In Morris agt. Whelan (64 How., 109), the application was for an injunction to restrain the defendant from acting as president of the common council of Troy, and it was distinctly held that where a person usurps and intrudes into a public office, civil or military, and the attorney general brings his action to oust him, no injunction can be obtained pendente lite.
In Thompson agt. Commissioners of the Canal Fund (2 Abb., 248), Mr. justice Mitchell held that the courts of this state have no power to restrain by injunction the acts of officers of the state who are proceeding under authority of a law of this state; and the fact that such law is unconstitutional forms no ground for granting such injunction.

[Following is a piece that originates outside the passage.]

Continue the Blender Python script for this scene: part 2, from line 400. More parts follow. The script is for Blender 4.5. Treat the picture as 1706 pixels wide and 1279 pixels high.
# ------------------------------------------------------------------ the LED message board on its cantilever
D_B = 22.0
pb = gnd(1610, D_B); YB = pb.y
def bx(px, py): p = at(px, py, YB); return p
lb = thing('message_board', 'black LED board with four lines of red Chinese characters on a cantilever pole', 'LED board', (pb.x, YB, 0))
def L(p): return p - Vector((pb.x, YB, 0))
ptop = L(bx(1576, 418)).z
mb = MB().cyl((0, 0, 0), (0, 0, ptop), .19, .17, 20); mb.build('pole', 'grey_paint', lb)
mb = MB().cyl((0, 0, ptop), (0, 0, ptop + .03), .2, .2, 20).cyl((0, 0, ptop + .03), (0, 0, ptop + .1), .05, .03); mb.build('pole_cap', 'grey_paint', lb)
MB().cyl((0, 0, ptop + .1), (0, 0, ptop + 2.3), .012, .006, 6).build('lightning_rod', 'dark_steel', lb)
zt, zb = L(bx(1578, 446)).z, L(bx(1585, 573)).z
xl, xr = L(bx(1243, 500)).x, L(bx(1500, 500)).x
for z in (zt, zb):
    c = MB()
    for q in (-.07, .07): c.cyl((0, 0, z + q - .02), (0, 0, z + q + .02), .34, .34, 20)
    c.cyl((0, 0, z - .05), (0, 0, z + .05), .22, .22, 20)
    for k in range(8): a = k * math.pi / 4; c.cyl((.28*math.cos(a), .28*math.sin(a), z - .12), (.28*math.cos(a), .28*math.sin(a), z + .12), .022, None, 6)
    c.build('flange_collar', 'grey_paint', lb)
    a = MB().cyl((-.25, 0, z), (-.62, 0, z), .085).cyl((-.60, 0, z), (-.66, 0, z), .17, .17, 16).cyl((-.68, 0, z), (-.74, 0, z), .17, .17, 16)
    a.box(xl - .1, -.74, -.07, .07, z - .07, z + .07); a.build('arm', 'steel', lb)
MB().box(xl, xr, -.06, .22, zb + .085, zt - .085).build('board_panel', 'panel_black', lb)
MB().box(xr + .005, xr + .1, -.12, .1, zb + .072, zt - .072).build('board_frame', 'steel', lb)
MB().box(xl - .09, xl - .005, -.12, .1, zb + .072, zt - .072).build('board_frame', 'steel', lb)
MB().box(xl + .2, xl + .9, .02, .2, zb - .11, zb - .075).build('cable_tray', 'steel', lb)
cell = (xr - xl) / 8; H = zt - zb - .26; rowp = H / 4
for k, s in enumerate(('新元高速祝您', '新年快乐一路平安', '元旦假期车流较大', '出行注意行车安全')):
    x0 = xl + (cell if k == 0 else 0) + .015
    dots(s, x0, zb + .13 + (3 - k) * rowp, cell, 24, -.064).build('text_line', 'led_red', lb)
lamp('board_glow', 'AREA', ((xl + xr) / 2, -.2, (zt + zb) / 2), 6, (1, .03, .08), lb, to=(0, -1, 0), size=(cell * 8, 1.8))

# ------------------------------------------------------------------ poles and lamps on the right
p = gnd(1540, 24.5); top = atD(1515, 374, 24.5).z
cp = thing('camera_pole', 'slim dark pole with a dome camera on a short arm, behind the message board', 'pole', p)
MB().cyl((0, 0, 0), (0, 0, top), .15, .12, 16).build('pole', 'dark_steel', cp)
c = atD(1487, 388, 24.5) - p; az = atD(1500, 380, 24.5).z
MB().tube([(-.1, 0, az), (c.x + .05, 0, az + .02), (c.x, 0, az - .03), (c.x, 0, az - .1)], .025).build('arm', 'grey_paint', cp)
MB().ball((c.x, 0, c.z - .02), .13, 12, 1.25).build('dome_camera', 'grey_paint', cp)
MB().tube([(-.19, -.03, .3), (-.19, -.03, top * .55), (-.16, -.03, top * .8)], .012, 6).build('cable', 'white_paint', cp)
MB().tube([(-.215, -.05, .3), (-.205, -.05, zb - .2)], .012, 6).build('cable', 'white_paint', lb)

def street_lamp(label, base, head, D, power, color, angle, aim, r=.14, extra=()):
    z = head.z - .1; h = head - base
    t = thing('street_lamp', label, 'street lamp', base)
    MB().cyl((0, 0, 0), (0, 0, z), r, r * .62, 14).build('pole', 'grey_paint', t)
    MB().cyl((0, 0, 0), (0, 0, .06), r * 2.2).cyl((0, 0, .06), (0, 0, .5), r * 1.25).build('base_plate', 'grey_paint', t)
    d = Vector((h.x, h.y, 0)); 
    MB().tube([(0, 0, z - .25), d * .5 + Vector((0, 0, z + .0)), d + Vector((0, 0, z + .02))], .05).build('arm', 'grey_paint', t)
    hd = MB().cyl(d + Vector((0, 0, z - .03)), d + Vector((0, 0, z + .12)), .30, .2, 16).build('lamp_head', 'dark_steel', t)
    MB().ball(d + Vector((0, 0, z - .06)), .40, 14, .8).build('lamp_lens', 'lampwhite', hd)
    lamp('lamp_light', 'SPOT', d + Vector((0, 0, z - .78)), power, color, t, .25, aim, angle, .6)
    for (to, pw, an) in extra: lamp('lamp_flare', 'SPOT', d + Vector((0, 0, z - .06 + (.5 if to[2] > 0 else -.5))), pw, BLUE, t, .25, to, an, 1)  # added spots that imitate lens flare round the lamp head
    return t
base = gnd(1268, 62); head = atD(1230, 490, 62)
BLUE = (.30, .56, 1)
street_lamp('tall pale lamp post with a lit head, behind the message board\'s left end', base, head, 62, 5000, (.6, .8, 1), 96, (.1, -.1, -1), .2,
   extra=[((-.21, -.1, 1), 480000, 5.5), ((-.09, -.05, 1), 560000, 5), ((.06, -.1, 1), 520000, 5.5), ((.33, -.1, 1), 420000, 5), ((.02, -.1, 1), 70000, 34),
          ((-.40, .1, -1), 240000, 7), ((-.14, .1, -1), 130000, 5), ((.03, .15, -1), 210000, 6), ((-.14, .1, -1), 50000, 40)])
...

In The Mayor agt. Conover (5 Abb. Pr. R., 171), Mr. justice Roosevelt decided that a preliminary injunction, the effect of which would be in effect to oust a party, although only temporarily, from the exercise of the functions of an office, by preventing his access to the books and to papers appertaining to it, should not be granted. That the title to a public office could hot be indirectly tried in an injunction suit brought to restrain a claimant of such office from interfering with the books and papers appertaining thereto.
Long prior to the decisions in the cases above referred to, chancellor Walwobth had decided in the case of Tappan agt. Gray (9 Paige's R., 507) that “ this court ought not to assume the jurisdiction to oust an officer in no way connected with the administration of justice here, and over whose appointment it has no control, from an office the duties of which he is discharging under color of an appointment from the executive of the state, until his right to such office has been settled in a mode prescribed by law by the Revised Statutes for the determination of his claim,” and as that would be the necessary effect of the injunction prayed for in that case, the chancellor reversed the decision of the vice-chancellor who had *76overruled the demurrer to the bill, the action having been brought by Tappan, claiming that he had been duly appointed by the governor, with the consent of the senate, as an inspector of flour for the city of New York, and that the defendant Gray had intruded himself into that office and entered upon the discharge of its duties, and was receiving the fees and emoluments thereof. The decision of the chancellor was affirmed by the court of errors (See 7 Hill, 259).
From this review of the cases bearing upon the right to a preliminary injunction restraining the incumbent, pending the suit, from exercising the functions of the office in dispute, it will be seen that such injunctions have been uniformly denied by the courts of this state. If there is anything in the case of Kerr agt. Trego (47 Penn., 292), cited by the counsel for the relators, conflicting with the decisions to which I have referred, it cannot, of course, be regarded as an authority by me.
For these reasons I am of the opinion that no injunction should be granted herein, and that the temporary injunction heretofore granted should be vacated and set aside.